Extract only the first line of the listing and every line after it up to and including the one with "bpy.data.objects.remove(btn0)". Omit the pictures.

(Data extract):
▼

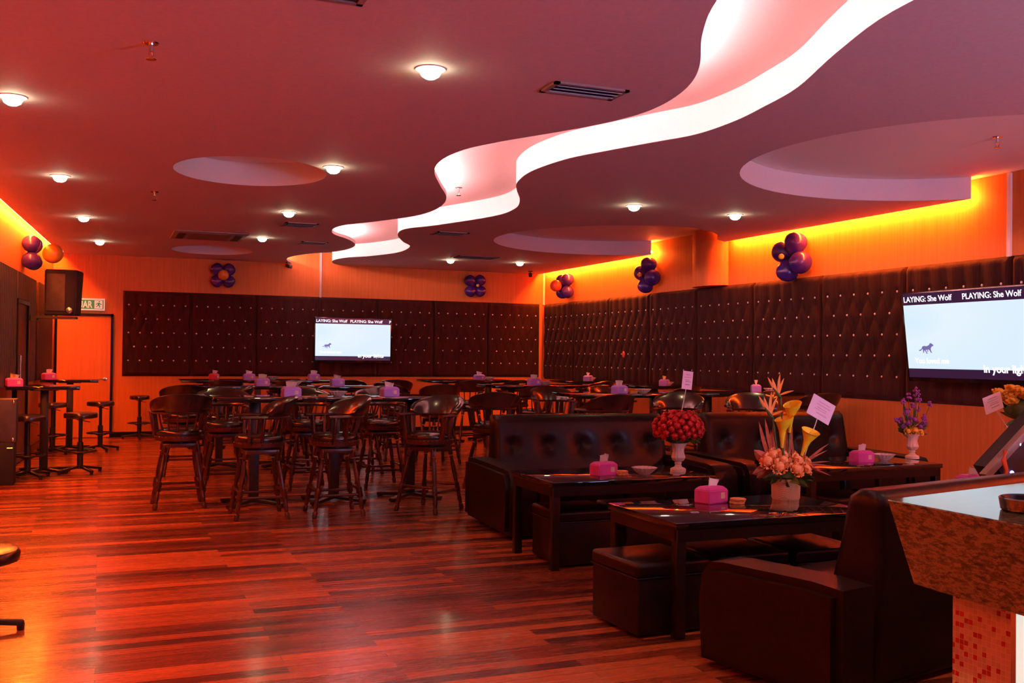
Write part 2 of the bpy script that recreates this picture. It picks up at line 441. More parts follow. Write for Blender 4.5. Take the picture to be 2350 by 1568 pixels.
def panel_set(w, hgt, places):
    cush, spots = tuft_mesh(w, hgt); me = cush.data; first = True
    for (loc, rz, label, grp) in places:
        t_ = thing('wall_panel', label, 'wall panel', loc, rz, grp)
        c = cush if first else cush.copy()
        if not first: COL.objects.link(c)
        c.parent = t_; first = False
        for s in spots:
            b_ = btn0.copy(); COL.objects.link(b_); b_.parent = t_; b_.location = s
ordn = ['first', 'second', 'third', 'fourth', 'fifth', 'sixth', 'seventh', 'eighth', 'ninth', 'tenth', 'eleventh']
wb = (8.02 - .345) / 7
pb = []
for i in range(7):
    ex = {3: ', holding the far screen'}.get(i, '')
    lab = f'dark brown tufted panel with crystal buttons, {ordn[i]} from the left on the back wall' + ex
    pb.append(((.345 + i * wb, YB, 1.03), 0, lab, 'tufted panels on the back wall'))
panel_set(wb - .004, 1.44, pb)
wr = 1.37; pr = []
for i in range(9):
    lab = f'dark brown tufted panel with crystal buttons, {ordn[i]} from the corner on the right wall'
    pr.append(((XR, 18.03 - i * wr, .995), -PI / 2, lab, 'tufted panels on the right wall'))
panel_set(wr - .006, 1.47, pr)
bpy.data.objects.remove(btn0)

# left wall cladding: grooved dark panels round a door, then a tufted dark strip
AL = math.atan(.062)
def leftrot(): return PI / 2 - AL
def left_thing(name, y, z, label, cat, **k):
    return thing(name, label, cat, (wlx(y), y, z), -AL, **k)   # local +Y runs along the wall, local +X into room
t_ = left_thing('grooved_wall_panel', 15.0, 1.02, 'dark grooved wall cladding between the left door and the bright gap', 'wall panel')
BX('cladding', (0, -.1, 0), (.05, .62, 1.41), M['groove'], t_)
t_ = left_thing('grooved_wall_panel', 9.5, 1.02, 'long dark grooved wall cladding on the left wall before the door', 'wall panel')
BX('cladding', (0, -3, 0), (.05, 4.28, 1.41), M['groove'], t_)
t_ = left_thing('grooved_wall_panel', 14.3, 2.1, 'dark grooved cladding strip over the left wall door', 'wall panel')
BX('cladding', (0, -.47, 0), (.05, .6, .33), M['groove'], t_)
t_ = left_thing('upholstered_wall_panel', 15.8, 1.02, 'plain dark upholstered panel between the bright gap and the orange door', 'wall panel')
BX('padding', (0, 0, 0), (.07, 1.75, 1.41), M['velvetside'], t_, bev=.02)
t_ = left_thing('door_2', 13.85, 0, 'x', 'x'); struct(t_); del t_['label']; del t_['category']
BX('door_panel', (0, .05, .01), (.03, .98, 2.04), noisy('brown_door', (.16, .07, .03), (.2, .09, .04), 8, .5, 0), t_)
bm = bmesh.new(); box2(bm, (0, 0, 0), (.06, .05, 2.09)); box2(bm, (0, .98, 0), (.06, 1.03, 2.09)); box2(bm, (0, 0, 2.04), (.06, 1.03, 2.09)); finish('door_frame', bm, M['blackwood'], t_)
bm = bmesh.new(); tube(bm, [(.03, .16, 1.05), (.07, .16, 1.07), (.07, .16, 1.38), (.03, .16, 1.40)], .013, 8); finish('door_handle', bm, M['chrome'], t_)

# ------------------------------------------------------------------ balloons
def balloon_mesh(bm, c, r_, dirv):
    dirv = Vector(dirv).normalized(); mt = Matrix.Translation(c) @ dirv.to_track_quat('Z', 'Y').to_matrix().to_4x4()
    prof = [(.02, -1.18), (.10, -1.14), (.06, -1.08), (.22, -1.0), (.52, -.8), (.80, -.45), (.96, -.05), (1, .25), (.93, .58), (.72, .84), (.42, 1.0), (.1, 1.07)]
    lathe(bm, [(a * r_, z * r_) for a, z in prof], 22, mt)
def balloon_flower(loc, rz, label, rot, r_, center, cr, cy, order='open'):
    t_ = thing('balloon_flower', label, 'balloon decoration', loc, rz, 'balloon flowers on the walls')
    for k in range(4):
        a = rot + k * PI / 2
        dx, dz = math.cos(a), math.sin(a)
        bm = bmesh.new(); balloon_mesh(bm, (dx * r_ * 1.05, -r_ * .85, dz * r_ * 1.05), r_ * .88, (dx, -.05, dz))
        finish('balloon', bm, M['bluebal'], t_, smooth=60)
    bm = bmesh.new(); sphere(bm, (0, cy, 0), cr, 3); o = finish('centre_balloon', bm, center[0], t_, smooth=60); o['label'] = center[1]
    return t_
yb = YB - .01
balloon_flower((1.95, yb, 2.785), 0, 'dark blue balloon flower with large orange centre on the back wall', PI / 4, .125, (M['orangebal'], 'orange centre balloon'), .09, -.20)
balloon_flower((6.62, yb, 2.775), 0, 'dark blue balloon flower with tiny yellow centre on the back wall near the corner', PI / 4 + .05, .125, (M['yellowbal'], 'yellow centre balloon'), .03, -.25)
balloon_flower((XR - .01, 16.9, 2.755), -PI / 2, 'purple blue balloon flower with red orange centre, nearest the corner on the right wall', PI / 4, .135, (M['redbal'], 'red orange centre balloon'), .11, -.30)
balloon_flower((XR - .01, 13.85, 2.745), -PI / 2, 'dark blue balloon flower with small orange centre, beside the curved pier', PI / 4 + .5, .145, (M['orangebal'], 'small orange centre balloon'), .035, -.26)
balloon_flower((XR - .01, 10.25, 2.72), -PI / 2, 'large violet blue balloon flower with yellow centre on the right wall, nearest', PI / 4 + .35, .16, (M['yellowbal'], 'small yellow centre balloon'), .035, -.29)
balloon_flower((wlx(14.6), 14.6, 2.73), PI / 2 - AL, 'dark blue balloon flower with big orange centre on the left wall', PI / 4, .13, (M['orangebal'], 'orange centre balloon'), .13, -.36)

# ------------------------------------------------------------------ televisions
def screen_mat():
    m = mat('screen_picture', (0, 0, 0), .3); n, l, b = nt(m)
    tc = n.new('ShaderNodeTexCoord')
    gr = n.new('ShaderNodeSeparateXYZ'); l.new(tc.outputs['Generated'], gr.inputs[0])
    dv = n.new('ShaderNodeVectorMath'); dv.operation = 'DISTANCE'; dv.inputs[1].default_value = (.0, .5, .75)
    l.new(tc.outputs['Generated'], dv.inputs[0])
    rp = ramp(m, dv.outputs['Value'], [(.0, (.30, .62, .98)), (.28, (.50, .78, 1.0)), (.6, (.78, .92, 1.0)), (.95, (.72, .88, 1.0))])
    l.new(rp.outputs['Color'], b.inputs['Emission Color']); b.inputs['Emission Strength'].default_value = 1.15
    return m
M['screen'] = screen_mat()
M['scrbar'] = mat('screen_bar', (.01, .008, .015), .15, emit=(.035, .012, .045), es=1)
M['scrtext'] = mat('screen_text', (.1, .1, .1), .3, emit=(.95, .92, 1), es=1.4)
M['scrwolf'] = mat('screen_wolf', (.05, .05, .1), .3, emit=(.16, .16, .45), es=1)
M['bezel'] = mat('tv_bezel', (.008, .008, .01), .12, coat=.5)
WOLF = [(0, .30), (.10, .33), (.20, .42), (.26, .56), (.36, .60), (.55, .58), (.70, .66), (.78, .80), (.86, .78), (1.0, .66), (.98, .60), (.88, .56), (.80, .44), (.80, .28), (.86, .12), (.80, .10), (.73, .26), (.66, .34), (.60, .34), (.62, .18), (.58, .17), (.55, .32),
        (.46, .32), (.56, .06), (.52, .02), (.42, .24), (.36, .30), (.33, .12), (.28, .10), (.28, .28), (.25, .40), (.14, .26), (.04, .24)]
def tv(loc, rz, w, hgt, label, tilt=0, trail=''):
    t_ = thing('television', label, 'television', loc, rz)
    tm = Matrix.Rotation(tilt, 4, 'X')
    def add(name, a, b_, m_, bev=0):
        o = BX(name, a, b_, m_, t_, bev=bev); o.matrix_local = tm; return o
    add('bezel', (0, -.05, 0), (w, 0, hgt), M['bezel'], .006)
    add('wall_bracket', (w * .35, 0, hgt * .3), (w * .65, .12 if tilt else .05, hgt * .7), M['blackmetal'])
    e = .022; y0 = -.0515
    zb_, zt_ = hgt * .145, hgt * .855
    add('screen', (e, y0, zb_), (w - e, y0 + .001, zt_), M['screen'])
    add('caption_band', (e, y0, zt_), (w - e, y0 + .001, hgt - e * .7), M['scrbar'])
    add('caption_band', (e, y0, e * 2), (w - e, y0 + .001, zb_), M['scrbar'])
    S = hgt
    def tx(s, x, z, size, bold=.002):
        mt = tm @ Matrix.Translation((x, y0 - .002, z)) @ Matrix.Rotation(PI / 2, 4, 'X')
        return text_mesh('screen_caption', s, size, M['scrtext'], t_, mt, bold=bold)
    tx('LAYING: She Wolf', e + .01, zt_ + .028 * S / .85, .088 * S, .0012)
    tx('PLAYING: She Wolf', w * .455, zt_ + .028 * S / .85, .088 * S, .0012)
    if trail: tx(trail, w - e - .03, zt_ + .028 * S / .85, .088 * S, .0012)
    tx('You loved me', w * .07, zb_ + .06 * S, .085 * S, .001)
    tx('in your lights', w * .56, zb_ - .025 * S, .112 * S, .003)
    bm = bmesh.new(); mt = tm @ Matrix.Translation((w * .105, y0 - .001, zb_ + hgt * .16)) @ Matrix.Rotation(PI / 2, 4, 'X') @ Matrix.Diagonal((w * .115, hgt * .155, 1, 1))
    poly(bm, WOLF, mt, .0008); finish('wolf_image', bm, M['scrwolf'], t_, smooth=0)
    return t_
tv((3.54, YB - .12, 1.285), 0, 1.43, .82, 'flat television showing a running wolf on the back wall', trail='P')
tv((XR - .20, 8.17, 1.235), -PI / 2, 1.76, .93, 'large flat television with running wolf on the right wall, cut by the frame', tilt=R(7))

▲

(Task output):
Write part 2 of the bpy script that recreates this picture. It picks up at line 441. More parts follow. Write for Blender 4.5. Take the picture to be 2350 by 1568 pixels.
def panel_set(w, hgt, places):
    cush, spots = tuft_mesh(w, hgt); me = cush.data; first = True
    for (loc, rz, label, grp) in places:
        t_ = thing('wall_panel', label, 'wall panel', loc, rz, grp)
        c = cush if first else cush.copy()
        if not first: COL.objects.link(c)
        c.parent = t_; first = False
        for s in spots:
            b_ = btn0.copy(); COL.objects.link(b_); b_.parent = t_; b_.location = s
ordn = ['first', 'second', 'third', 'fourth', 'fifth', 'sixth', 'seventh', 'eighth', 'ninth', 'tenth', 'eleventh']
wb = (8.02 - .345) / 7
pb = []
for i in range(7):
    ex = {3: ', holding the far screen'}.get(i, '')
    lab = f'dark brown tufted panel with crystal buttons, {ordn[i]} from the left on the back wall' + ex
    pb.append(((.345 + i * wb, YB, 1.03), 0, lab, 'tufted panels on the back wall'))
panel_set(wb - .004, 1.44, pb)
wr = 1.37; pr = []
for i in range(9):
    lab = f'dark brown tufted panel with crystal buttons, {ordn[i]} from the corner on the right wall'
    pr.append(((XR, 18.03 - i * wr, .995), -PI / 2, lab, 'tufted panels on the right wall'))
panel_set(wr - .006, 1.47, pr)
bpy.data.objects.remove(btn0)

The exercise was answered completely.